— START WORKING DATA —
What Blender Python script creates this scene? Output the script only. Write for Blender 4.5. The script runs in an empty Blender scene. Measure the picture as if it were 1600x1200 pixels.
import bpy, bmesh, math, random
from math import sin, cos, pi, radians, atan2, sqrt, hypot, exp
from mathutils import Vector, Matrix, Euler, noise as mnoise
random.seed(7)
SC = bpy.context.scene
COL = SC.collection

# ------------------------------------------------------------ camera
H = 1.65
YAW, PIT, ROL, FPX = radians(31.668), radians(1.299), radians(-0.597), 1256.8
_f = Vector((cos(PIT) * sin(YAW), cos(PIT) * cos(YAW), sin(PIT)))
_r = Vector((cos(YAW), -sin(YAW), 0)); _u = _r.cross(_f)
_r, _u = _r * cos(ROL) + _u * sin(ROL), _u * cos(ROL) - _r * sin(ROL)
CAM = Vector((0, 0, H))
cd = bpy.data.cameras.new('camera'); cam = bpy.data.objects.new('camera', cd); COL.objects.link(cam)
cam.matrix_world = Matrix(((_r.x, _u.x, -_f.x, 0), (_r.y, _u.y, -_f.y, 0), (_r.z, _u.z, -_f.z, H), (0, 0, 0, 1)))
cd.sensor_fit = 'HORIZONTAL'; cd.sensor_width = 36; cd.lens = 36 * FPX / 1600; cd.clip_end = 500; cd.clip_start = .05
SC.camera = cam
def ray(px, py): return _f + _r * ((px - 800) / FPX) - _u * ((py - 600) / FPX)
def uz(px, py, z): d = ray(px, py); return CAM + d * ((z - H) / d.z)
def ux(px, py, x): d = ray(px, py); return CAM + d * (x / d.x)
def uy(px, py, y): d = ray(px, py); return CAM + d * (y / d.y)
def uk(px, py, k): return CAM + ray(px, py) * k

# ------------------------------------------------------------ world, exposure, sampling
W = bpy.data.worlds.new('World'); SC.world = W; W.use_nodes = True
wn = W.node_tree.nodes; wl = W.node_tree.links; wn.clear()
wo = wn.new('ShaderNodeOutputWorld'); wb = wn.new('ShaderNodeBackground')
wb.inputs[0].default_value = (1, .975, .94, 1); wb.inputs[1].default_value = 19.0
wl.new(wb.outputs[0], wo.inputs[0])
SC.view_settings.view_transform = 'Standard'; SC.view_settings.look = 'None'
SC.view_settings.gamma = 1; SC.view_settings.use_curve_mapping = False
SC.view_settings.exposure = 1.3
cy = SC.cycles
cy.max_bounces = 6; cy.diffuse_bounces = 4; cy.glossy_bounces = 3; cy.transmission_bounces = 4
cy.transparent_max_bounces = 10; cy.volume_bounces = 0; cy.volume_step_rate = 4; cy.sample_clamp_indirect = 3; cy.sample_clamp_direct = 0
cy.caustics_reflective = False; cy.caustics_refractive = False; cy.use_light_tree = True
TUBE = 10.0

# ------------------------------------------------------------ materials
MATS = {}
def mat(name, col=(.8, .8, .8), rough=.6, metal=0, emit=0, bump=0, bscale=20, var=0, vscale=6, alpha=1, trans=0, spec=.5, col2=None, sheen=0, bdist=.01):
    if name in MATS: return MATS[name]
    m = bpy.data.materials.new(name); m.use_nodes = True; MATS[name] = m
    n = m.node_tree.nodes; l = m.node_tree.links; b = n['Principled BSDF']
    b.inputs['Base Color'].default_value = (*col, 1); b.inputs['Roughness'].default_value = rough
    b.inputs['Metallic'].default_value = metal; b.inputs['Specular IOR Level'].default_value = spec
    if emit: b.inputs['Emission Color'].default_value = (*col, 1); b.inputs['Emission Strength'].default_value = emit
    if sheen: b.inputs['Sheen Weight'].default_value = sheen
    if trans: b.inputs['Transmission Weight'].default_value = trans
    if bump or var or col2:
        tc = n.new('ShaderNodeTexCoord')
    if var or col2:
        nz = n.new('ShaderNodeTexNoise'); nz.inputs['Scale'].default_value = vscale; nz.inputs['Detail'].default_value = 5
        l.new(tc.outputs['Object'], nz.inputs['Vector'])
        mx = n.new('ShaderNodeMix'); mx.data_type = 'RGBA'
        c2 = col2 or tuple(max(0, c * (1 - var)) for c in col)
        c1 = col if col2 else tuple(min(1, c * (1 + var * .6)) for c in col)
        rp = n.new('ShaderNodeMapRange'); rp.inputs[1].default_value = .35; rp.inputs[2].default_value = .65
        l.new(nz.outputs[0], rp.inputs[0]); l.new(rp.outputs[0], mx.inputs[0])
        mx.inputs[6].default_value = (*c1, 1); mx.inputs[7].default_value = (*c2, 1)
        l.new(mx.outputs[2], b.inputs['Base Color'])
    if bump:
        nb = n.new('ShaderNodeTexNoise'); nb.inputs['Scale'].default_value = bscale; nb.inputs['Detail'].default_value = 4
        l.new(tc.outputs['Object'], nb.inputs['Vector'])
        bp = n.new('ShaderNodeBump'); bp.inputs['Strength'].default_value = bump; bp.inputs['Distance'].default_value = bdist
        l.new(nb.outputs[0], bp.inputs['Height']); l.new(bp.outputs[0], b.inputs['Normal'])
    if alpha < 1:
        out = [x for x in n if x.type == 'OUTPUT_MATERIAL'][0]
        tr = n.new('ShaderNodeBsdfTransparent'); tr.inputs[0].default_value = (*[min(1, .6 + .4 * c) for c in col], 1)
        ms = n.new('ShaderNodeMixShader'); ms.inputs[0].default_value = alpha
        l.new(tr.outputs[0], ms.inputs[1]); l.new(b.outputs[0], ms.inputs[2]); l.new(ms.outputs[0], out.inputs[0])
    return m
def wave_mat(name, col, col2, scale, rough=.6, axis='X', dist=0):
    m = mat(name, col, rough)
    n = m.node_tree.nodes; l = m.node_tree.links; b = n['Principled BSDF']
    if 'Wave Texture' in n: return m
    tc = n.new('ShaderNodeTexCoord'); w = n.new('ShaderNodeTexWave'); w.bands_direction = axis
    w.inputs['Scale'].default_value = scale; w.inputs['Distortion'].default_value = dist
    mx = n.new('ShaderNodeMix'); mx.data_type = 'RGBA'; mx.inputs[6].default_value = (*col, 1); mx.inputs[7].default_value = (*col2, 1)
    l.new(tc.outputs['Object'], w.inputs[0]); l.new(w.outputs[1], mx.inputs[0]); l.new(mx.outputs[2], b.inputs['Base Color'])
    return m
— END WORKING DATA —
— START WORKING DATA —
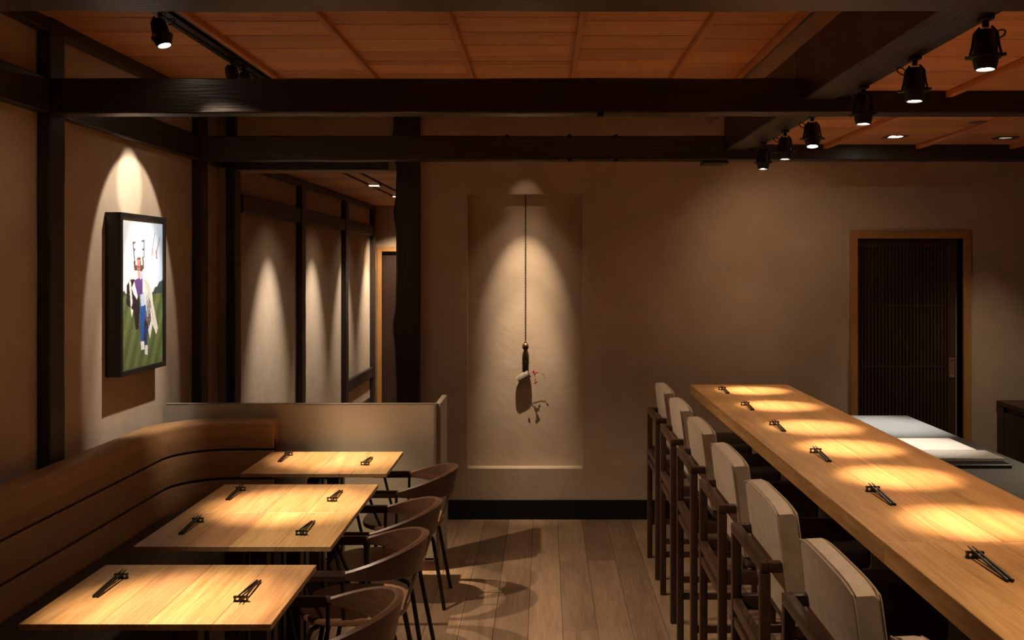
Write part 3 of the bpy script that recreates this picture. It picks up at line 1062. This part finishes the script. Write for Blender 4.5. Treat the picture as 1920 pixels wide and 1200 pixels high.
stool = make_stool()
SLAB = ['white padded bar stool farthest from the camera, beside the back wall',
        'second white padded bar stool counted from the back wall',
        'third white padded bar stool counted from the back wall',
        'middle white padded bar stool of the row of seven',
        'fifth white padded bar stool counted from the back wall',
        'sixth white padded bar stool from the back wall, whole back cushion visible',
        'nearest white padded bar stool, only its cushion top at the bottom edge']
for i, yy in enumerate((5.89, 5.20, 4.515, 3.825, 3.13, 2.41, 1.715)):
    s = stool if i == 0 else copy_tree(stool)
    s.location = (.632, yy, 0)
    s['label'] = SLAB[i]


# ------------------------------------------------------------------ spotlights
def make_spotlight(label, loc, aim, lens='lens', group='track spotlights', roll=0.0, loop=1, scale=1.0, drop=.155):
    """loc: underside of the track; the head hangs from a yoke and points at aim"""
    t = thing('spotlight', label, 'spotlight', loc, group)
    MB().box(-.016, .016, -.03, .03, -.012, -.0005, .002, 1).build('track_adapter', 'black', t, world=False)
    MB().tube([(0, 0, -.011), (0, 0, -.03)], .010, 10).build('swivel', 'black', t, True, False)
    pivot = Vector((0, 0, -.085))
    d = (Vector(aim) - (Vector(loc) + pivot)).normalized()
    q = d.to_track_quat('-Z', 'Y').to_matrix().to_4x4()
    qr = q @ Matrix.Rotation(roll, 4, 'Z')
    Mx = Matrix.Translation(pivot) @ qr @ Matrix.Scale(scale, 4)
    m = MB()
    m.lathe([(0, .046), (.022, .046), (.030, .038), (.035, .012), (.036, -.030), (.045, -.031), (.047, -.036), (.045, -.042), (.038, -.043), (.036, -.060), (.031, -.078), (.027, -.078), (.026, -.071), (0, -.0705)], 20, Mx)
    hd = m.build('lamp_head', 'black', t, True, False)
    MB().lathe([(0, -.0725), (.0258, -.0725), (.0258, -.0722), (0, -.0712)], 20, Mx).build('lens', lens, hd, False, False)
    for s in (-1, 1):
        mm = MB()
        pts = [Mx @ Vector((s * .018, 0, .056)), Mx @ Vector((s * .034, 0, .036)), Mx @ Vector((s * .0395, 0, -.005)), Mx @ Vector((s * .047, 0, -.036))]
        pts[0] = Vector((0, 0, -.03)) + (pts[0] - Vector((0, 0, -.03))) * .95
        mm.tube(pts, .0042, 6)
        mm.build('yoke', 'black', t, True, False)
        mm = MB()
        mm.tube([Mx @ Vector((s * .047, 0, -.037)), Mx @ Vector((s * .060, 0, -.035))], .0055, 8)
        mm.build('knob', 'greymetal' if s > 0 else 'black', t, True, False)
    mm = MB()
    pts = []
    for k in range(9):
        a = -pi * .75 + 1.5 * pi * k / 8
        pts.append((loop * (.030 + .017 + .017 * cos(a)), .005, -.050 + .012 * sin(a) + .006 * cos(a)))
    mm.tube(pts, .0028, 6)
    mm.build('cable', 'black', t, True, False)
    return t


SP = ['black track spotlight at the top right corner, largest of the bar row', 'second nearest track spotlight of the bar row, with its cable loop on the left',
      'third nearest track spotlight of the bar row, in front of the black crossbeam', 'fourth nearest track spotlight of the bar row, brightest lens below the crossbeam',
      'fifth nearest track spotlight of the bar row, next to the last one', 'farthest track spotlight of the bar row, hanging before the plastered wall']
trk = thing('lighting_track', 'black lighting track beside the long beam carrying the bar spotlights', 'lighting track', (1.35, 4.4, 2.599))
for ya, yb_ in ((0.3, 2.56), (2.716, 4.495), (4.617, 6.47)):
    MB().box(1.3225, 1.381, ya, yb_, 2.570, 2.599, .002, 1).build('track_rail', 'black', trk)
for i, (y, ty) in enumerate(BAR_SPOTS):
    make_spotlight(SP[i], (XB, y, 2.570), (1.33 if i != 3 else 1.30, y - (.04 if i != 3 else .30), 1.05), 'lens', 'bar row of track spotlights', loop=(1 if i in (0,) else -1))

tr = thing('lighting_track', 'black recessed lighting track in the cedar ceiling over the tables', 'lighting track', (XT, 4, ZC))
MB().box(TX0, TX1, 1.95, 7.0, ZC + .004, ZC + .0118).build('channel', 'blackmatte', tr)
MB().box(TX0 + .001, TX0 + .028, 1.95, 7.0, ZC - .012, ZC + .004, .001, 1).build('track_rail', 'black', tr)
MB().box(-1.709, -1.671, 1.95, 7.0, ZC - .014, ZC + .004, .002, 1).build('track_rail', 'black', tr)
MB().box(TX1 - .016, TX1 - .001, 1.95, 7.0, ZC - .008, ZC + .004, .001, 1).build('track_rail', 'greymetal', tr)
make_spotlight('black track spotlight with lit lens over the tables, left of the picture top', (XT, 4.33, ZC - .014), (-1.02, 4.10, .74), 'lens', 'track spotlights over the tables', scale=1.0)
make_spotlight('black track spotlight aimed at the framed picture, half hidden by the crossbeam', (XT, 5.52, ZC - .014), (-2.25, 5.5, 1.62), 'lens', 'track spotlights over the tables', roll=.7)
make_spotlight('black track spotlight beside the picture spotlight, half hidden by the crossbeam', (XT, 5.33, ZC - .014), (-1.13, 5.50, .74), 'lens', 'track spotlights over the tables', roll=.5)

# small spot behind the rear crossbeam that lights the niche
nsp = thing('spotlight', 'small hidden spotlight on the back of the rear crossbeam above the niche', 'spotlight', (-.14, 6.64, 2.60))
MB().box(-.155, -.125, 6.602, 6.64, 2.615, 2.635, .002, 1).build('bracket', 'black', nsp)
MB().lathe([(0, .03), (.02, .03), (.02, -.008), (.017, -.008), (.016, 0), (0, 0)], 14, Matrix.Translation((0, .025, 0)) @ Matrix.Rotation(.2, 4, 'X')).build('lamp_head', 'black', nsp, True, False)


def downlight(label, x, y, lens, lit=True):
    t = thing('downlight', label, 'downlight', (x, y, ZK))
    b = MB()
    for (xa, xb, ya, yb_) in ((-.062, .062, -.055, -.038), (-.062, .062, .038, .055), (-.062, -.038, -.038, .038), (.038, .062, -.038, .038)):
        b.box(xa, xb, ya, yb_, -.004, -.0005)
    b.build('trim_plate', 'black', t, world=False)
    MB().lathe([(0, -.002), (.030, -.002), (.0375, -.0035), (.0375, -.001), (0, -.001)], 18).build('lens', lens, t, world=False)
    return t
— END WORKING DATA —
— START WORKING DATA —
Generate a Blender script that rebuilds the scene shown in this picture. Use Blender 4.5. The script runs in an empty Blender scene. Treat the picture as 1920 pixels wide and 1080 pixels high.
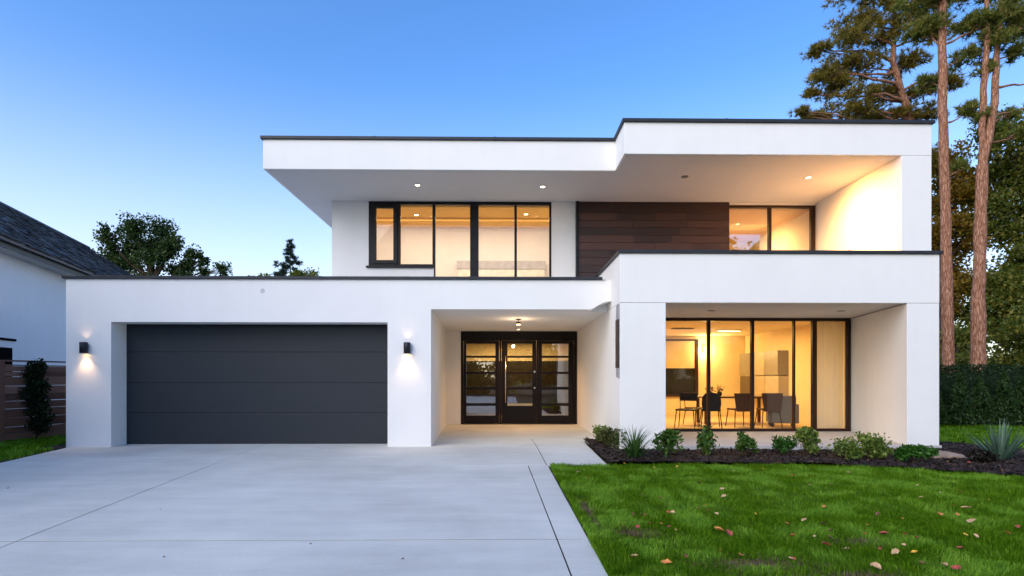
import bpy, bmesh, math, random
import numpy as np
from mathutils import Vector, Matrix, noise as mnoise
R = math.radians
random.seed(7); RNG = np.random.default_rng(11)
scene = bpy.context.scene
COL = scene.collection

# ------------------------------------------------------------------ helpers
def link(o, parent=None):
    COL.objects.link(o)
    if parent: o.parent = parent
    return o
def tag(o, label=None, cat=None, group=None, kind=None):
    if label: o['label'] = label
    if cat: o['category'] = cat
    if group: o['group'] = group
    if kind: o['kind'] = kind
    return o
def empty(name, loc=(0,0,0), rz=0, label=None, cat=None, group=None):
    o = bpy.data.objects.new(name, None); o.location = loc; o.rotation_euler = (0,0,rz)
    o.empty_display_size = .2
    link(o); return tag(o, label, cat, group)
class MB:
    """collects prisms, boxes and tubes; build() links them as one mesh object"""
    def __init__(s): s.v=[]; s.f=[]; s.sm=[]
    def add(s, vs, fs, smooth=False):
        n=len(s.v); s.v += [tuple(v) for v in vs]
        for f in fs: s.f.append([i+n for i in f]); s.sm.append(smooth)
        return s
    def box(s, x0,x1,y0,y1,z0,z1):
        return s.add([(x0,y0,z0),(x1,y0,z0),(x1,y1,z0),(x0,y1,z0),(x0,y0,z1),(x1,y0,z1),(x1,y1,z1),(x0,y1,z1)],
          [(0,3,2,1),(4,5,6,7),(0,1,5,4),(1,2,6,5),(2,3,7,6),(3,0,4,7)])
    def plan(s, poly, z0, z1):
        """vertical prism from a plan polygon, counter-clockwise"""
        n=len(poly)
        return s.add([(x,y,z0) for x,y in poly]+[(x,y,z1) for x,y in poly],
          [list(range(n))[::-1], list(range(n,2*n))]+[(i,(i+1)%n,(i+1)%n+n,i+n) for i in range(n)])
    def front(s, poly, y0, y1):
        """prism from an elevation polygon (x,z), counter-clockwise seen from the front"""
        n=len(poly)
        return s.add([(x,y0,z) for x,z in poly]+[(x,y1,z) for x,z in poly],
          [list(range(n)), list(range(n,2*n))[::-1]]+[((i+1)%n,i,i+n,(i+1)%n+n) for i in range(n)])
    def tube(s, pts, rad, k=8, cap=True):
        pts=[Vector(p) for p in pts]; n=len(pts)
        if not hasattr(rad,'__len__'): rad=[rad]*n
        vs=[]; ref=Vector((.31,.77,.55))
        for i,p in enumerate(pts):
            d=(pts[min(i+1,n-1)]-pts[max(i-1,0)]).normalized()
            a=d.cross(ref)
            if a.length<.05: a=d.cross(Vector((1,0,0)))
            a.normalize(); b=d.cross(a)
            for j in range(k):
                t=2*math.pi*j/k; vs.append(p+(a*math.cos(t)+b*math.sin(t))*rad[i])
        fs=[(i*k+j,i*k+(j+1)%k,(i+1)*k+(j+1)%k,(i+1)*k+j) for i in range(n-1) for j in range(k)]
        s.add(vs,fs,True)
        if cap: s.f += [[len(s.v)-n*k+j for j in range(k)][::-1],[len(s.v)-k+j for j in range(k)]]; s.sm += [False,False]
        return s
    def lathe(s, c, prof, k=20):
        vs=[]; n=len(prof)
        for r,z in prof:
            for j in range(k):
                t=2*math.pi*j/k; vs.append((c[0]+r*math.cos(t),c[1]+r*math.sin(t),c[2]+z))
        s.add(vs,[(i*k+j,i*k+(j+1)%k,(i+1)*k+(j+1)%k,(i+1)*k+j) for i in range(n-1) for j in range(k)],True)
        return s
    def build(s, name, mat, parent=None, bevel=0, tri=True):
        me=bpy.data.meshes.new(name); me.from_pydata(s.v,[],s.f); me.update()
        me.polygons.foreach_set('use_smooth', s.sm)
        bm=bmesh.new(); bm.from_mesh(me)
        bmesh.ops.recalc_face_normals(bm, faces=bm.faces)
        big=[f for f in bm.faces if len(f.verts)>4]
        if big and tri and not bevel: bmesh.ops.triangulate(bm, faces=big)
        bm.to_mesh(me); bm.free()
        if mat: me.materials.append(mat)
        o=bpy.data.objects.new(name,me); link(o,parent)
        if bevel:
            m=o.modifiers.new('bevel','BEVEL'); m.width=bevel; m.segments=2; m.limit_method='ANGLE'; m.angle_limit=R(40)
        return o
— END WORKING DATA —
GOAL:
Repeat, exactly as they stand above, the lines from the line with "Write part 3" to the line with "s['label'] = SLAB[i]", both lines included.

FINISHED ANSWER:
Write part 3 of the bpy script that recreates this picture. It picks up at line 1062. This part finishes the script. Write for Blender 4.5. Treat the picture as 1920 pixels wide and 1200 pixels high.
stool = make_stool()
SLAB = ['white padded bar stool farthest from the camera, beside the back wall',
        'second white padded bar stool counted from the back wall',
        'third white padded bar stool counted from the back wall',
        'middle white padded bar stool of the row of seven',
        'fifth white padded bar stool counted from the back wall',
        'sixth white padded bar stool from the back wall, whole back cushion visible',
        'nearest white padded bar stool, only its cushion top at the bottom edge']
for i, yy in enumerate((5.89, 5.20, 4.515, 3.825, 3.13, 2.41, 1.715)):
    s = stool if i == 0 else copy_tree(stool)
    s.location = (.632, yy, 0)
    s['label'] = SLAB[i]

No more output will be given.